An unflattering review of a movie I don’t really care to see: “Again and again in _Borat_, the British actor takes advantage of the fundamental civility of most Americans.”
Hey! An Event Apart, the conference/workshop/thing featuring expert web developers, designers, and thinkers, is coming to Boston in March. I’d love to go, but I’m certainly not paying for it myself, and it’s probably not fair to even ask my ever-frugal employer to shell out $795 for something like this. Hmm.
Today Al Jazeera English launched with an impressive studio and an equally impressive breadth of coverage, not to mention a much-needed Middle Eastern perspective on the day’s news. You can watch their first six minutes of air on YouTube. I think this expansion of the Qatar-based news network is a very good development in the quest for a free and democratic Middle East. Now if only someone in the US would carry it.

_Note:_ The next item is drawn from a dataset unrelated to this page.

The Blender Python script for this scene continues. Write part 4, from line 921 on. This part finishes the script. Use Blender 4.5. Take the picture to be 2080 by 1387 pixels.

“The brazen kidnapping Tuesday of dozens of employees at a Higher Education Ministry building in Baghdad, experts and Iraqi officials say, provides evidence of an all-out assault on the Iraqi middle class, a worsening of sectarian violence or a general collapse of the rule of law — or all three.”
A TV report about one of the guys who voices many of the Hollywood movie trailers. Sounds familiar…
“While politicians spent a campaign season avoiding the big issues, TV’s bravest series has been facing them in thrilling fashion.” The best show on (non-premium) television, hands down.